[What this task involves] Below is a block of records: output all of them exactly and leave out the pictures.

[Records supplied]
————————
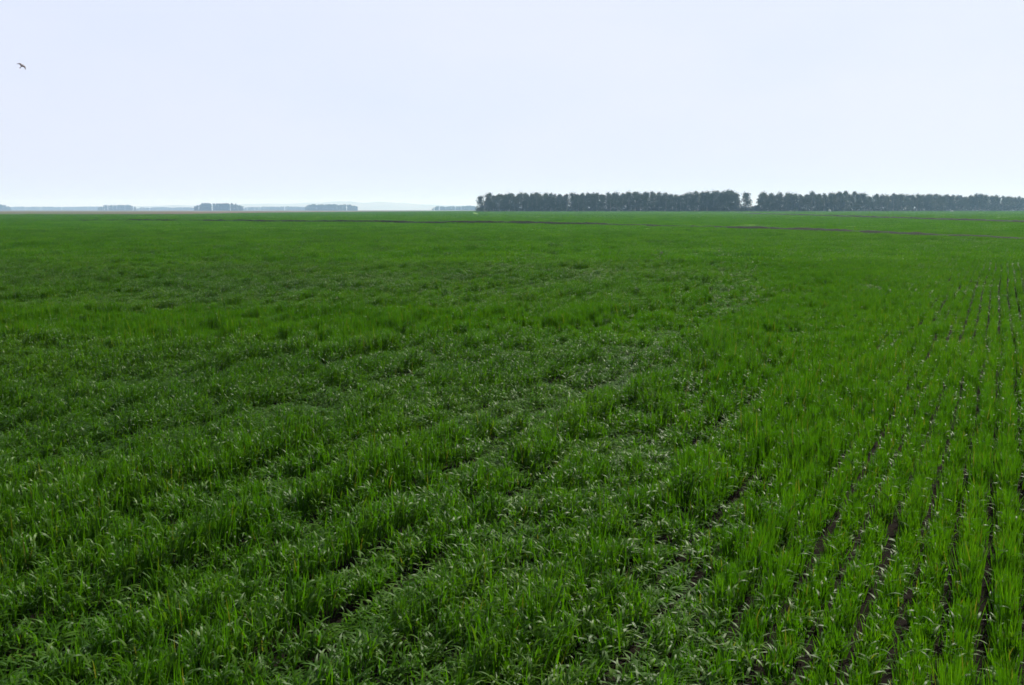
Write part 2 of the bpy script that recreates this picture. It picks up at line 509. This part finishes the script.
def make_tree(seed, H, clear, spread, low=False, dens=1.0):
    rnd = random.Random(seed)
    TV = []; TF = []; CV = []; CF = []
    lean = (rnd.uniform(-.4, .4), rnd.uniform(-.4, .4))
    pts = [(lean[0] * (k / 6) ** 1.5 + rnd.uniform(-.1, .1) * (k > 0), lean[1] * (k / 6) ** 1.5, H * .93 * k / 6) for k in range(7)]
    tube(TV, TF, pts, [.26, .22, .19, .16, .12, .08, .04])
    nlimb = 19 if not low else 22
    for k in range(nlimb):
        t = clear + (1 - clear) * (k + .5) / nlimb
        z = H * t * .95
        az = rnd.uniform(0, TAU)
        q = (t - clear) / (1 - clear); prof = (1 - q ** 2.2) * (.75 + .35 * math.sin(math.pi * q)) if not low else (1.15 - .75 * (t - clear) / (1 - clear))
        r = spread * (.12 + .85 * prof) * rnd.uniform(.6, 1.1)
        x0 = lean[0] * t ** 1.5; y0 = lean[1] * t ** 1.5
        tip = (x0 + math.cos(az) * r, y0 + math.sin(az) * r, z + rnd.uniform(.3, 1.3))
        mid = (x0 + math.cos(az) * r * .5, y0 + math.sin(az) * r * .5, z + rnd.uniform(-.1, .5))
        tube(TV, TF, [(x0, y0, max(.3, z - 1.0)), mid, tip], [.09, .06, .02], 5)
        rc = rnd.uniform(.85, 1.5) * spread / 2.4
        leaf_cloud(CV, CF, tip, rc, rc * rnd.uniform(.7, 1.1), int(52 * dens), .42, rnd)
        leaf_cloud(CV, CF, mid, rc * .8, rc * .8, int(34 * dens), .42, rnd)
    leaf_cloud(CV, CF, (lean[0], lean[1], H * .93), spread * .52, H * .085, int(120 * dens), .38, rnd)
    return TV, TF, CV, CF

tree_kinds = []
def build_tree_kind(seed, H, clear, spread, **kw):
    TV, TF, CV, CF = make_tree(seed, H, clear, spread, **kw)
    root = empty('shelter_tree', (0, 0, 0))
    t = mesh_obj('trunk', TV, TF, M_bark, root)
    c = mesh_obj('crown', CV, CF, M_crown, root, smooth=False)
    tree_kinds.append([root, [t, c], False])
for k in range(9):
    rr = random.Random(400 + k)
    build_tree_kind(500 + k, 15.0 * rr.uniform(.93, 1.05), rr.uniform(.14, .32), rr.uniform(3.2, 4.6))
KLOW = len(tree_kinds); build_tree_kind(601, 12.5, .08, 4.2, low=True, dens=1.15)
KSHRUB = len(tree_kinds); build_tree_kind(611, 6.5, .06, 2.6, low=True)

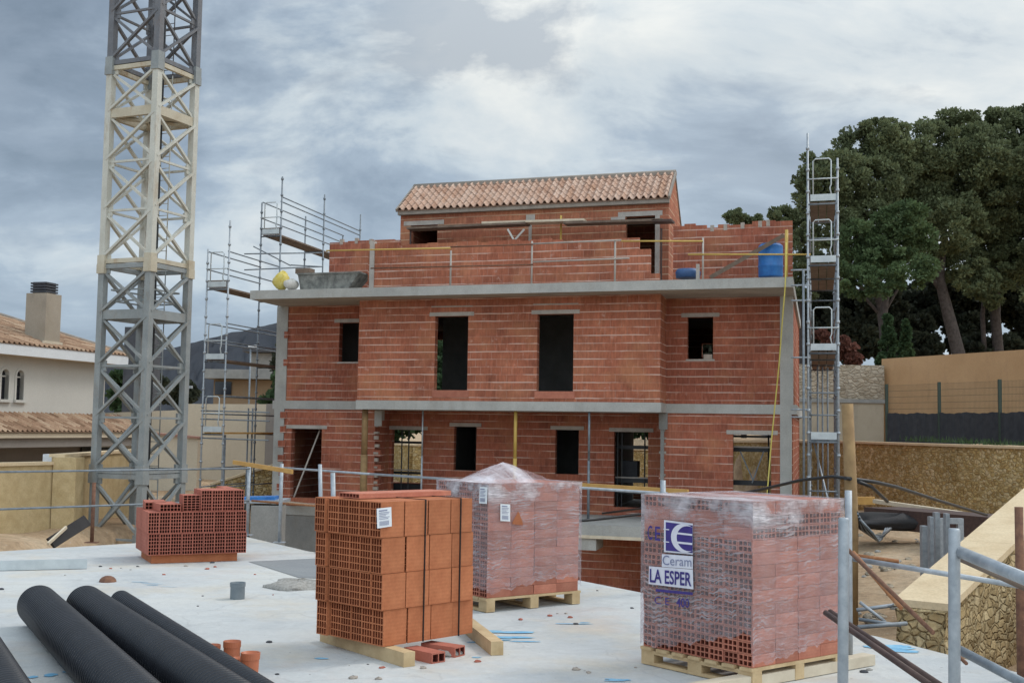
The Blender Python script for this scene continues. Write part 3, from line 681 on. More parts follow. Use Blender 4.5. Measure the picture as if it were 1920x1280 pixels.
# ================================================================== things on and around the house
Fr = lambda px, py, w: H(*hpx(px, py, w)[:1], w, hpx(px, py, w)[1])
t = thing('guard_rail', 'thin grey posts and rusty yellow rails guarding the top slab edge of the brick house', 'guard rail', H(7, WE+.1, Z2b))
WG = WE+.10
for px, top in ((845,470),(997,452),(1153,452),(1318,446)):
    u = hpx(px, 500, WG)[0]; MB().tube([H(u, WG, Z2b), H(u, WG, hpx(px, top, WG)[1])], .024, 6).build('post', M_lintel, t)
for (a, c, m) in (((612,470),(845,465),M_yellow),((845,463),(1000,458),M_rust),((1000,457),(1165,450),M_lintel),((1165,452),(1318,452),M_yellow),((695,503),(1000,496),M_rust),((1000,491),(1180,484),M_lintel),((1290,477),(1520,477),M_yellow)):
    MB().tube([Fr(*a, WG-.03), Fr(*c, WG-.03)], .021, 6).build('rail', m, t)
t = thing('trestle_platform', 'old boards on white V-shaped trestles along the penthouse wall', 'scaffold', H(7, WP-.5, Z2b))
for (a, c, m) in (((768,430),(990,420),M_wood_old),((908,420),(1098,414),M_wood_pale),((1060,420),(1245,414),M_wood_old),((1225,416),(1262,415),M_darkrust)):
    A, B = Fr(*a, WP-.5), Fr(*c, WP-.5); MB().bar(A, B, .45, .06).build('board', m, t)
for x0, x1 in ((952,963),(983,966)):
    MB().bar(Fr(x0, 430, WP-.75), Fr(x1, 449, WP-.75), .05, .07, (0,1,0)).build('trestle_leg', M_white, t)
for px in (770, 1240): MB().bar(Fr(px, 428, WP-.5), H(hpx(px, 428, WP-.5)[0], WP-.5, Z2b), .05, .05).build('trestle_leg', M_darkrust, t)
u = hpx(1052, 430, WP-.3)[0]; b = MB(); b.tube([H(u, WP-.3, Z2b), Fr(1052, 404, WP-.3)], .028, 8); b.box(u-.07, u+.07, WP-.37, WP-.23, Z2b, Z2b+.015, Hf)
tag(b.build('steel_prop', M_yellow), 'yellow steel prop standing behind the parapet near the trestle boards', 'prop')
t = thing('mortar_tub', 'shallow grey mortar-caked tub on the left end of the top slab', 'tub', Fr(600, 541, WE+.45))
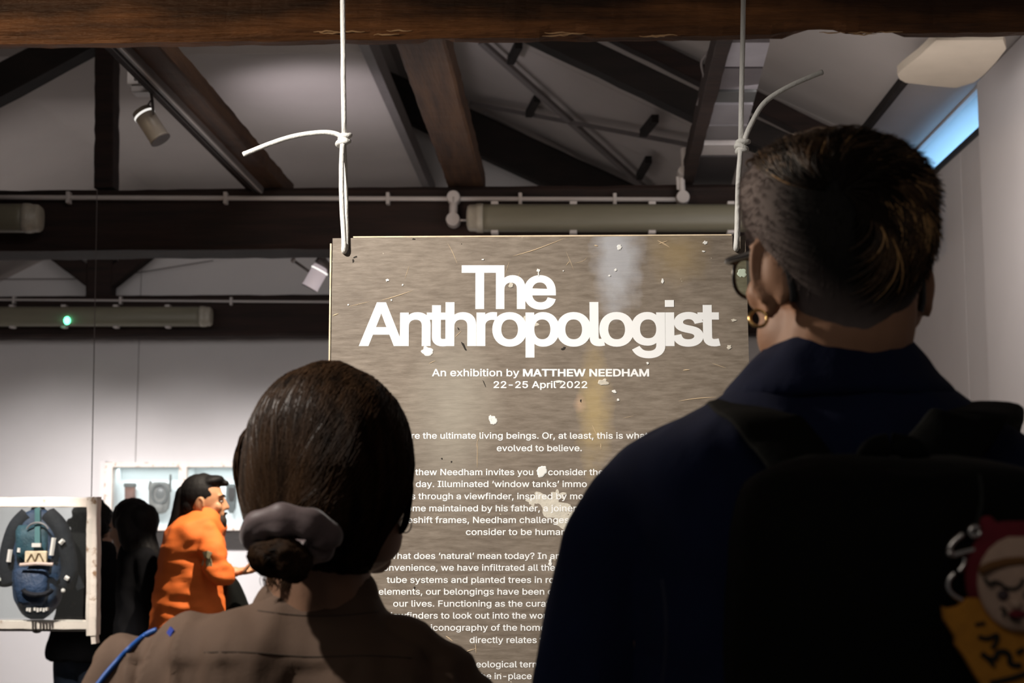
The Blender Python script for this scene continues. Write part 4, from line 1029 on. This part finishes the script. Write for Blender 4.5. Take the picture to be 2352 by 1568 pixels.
————————
[Answer to this exercise]
Write part 2 of the bpy script that recreates this picture. It picks up at line 509. This part finishes the script.
def make_tree(seed, H, clear, spread, low=False, dens=1.0):
    rnd = random.Random(seed)
    TV = []; TF = []; CV = []; CF = []
    lean = (rnd.uniform(-.4, .4), rnd.uniform(-.4, .4))
    pts = [(lean[0] * (k / 6) ** 1.5 + rnd.uniform(-.1, .1) * (k > 0), lean[1] * (k / 6) ** 1.5, H * .93 * k / 6) for k in range(7)]
    tube(TV, TF, pts, [.26, .22, .19, .16, .12, .08, .04])
    nlimb = 19 if not low else 22
    for k in range(nlimb):
        t = clear + (1 - clear) * (k + .5) / nlimb
        z = H * t * .95
        az = rnd.uniform(0, TAU)
        q = (t - clear) / (1 - clear); prof = (1 - q ** 2.2) * (.75 + .35 * math.sin(math.pi * q)) if not low else (1.15 - .75 * (t - clear) / (1 - clear))
        r = spread * (.12 + .85 * prof) * rnd.uniform(.6, 1.1)
        x0 = lean[0] * t ** 1.5; y0 = lean[1] * t ** 1.5
        tip = (x0 + math.cos(az) * r, y0 + math.sin(az) * r, z + rnd.uniform(.3, 1.3))
        mid = (x0 + math.cos(az) * r * .5, y0 + math.sin(az) * r * .5, z + rnd.uniform(-.1, .5))
        tube(TV, TF, [(x0, y0, max(.3, z - 1.0)), mid, tip], [.09, .06, .02], 5)
        rc = rnd.uniform(.85, 1.5) * spread / 2.4
        leaf_cloud(CV, CF, tip, rc, rc * rnd.uniform(.7, 1.1), int(52 * dens), .42, rnd)
        leaf_cloud(CV, CF, mid, rc * .8, rc * .8, int(34 * dens), .42, rnd)
    leaf_cloud(CV, CF, (lean[0], lean[1], H * .93), spread * .52, H * .085, int(120 * dens), .38, rnd)
    return TV, TF, CV, CF

tree_kinds = []
def build_tree_kind(seed, H, clear, spread, **kw):
    TV, TF, CV, CF = make_tree(seed, H, clear, spread, **kw)
    root = empty('shelter_tree', (0, 0, 0))
    t = mesh_obj('trunk', TV, TF, M_bark, root)
    c = mesh_obj('crown', CV, CF, M_crown, root, smooth=False)
    tree_kinds.append([root, [t, c], False])
for k in range(9):
    rr = random.Random(400 + k)
    build_tree_kind(500 + k, 15.0 * rr.uniform(.93, 1.05), rr.uniform(.14, .32), rr.uniform(3.2, 4.6))
KLOW = len(tree_kinds); build_tree_kind(601, 12.5, .08, 4.2, low=True, dens=1.15)
KSHRUB = len(tree_kinds); build_tree_kind(611, 6.5, .06, 2.6, low=True)

The Blender Python script for this scene continues. Write part 3, from line 681 on. More parts follow. Use Blender 4.5. Measure the picture as if it were 1920x1280 pixels.
# ================================================================== things on and around the house
Fr = lambda px, py, w: H(*hpx(px, py, w)[:1], w, hpx(px, py, w)[1])
t = thing('guard_rail', 'thin grey posts and rusty yellow rails guarding the top slab edge of the brick house', 'guard rail', H(7, WE+.1, Z2b))
WG = WE+.10
for px, top in ((845,470),(997,452),(1153,452),(1318,446)):
    u = hpx(px, 500, WG)[0]; MB().tube([H(u, WG, Z2b), H(u, WG, hpx(px, top, WG)[1])], .024, 6).build('post', M_lintel, t)
for (a, c, m) in (((612,470),(845,465),M_yellow),((845,463),(1000,458),M_rust),((1000,457),(1165,450),M_lintel),((1165,452),(1318,452),M_yellow),((695,503),(1000,496),M_rust),((1000,491),(1180,484),M_lintel),((1290,477),(1520,477),M_yellow)):
    MB().tube([Fr(*a, WG-.03), Fr(*c, WG-.03)], .021, 6).build('rail', m, t)
t = thing('trestle_platform', 'old boards on white V-shaped trestles along the penthouse wall', 'scaffold', H(7, WP-.5, Z2b))
for (a, c, m) in (((768,430),(990,420),M_wood_old),((908,420),(1098,414),M_wood_pale),((1060,420),(1245,414),M_wood_old),((1225,416),(1262,415),M_darkrust)):
    A, B = Fr(*a, WP-.5), Fr(*c, WP-.5); MB().bar(A, B, .45, .06).build('board', m, t)
for x0, x1 in ((952,963),(983,966)):
    MB().bar(Fr(x0, 430, WP-.75), Fr(x1, 449, WP-.75), .05, .07, (0,1,0)).build('trestle_leg', M_white, t)
for px in (770, 1240): MB().bar(Fr(px, 428, WP-.5), H(hpx(px, 428, WP-.5)[0], WP-.5, Z2b), .05, .05).build('trestle_leg', M_darkrust, t)
u = hpx(1052, 430, WP-.3)[0]; b = MB(); b.tube([H(u, WP-.3, Z2b), Fr(1052, 404, WP-.3)], .028, 8); b.box(u-.07, u+.07, WP-.37, WP-.23, Z2b, Z2b+.015, Hf)
tag(b.build('steel_prop', M_yellow), 'yellow steel prop standing behind the parapet near the trestle boards', 'prop')
t = thing('mortar_tub', 'shallow grey mortar-caked tub on the left end of the top slab', 'tub', Fr(600, 541, WE+.45))
The Blender Python script for this scene continues. Write part 4, from line 1029 on. This part finishes the script. Write for Blender 4.5. Take the picture to be 2352 by 1568 pixels.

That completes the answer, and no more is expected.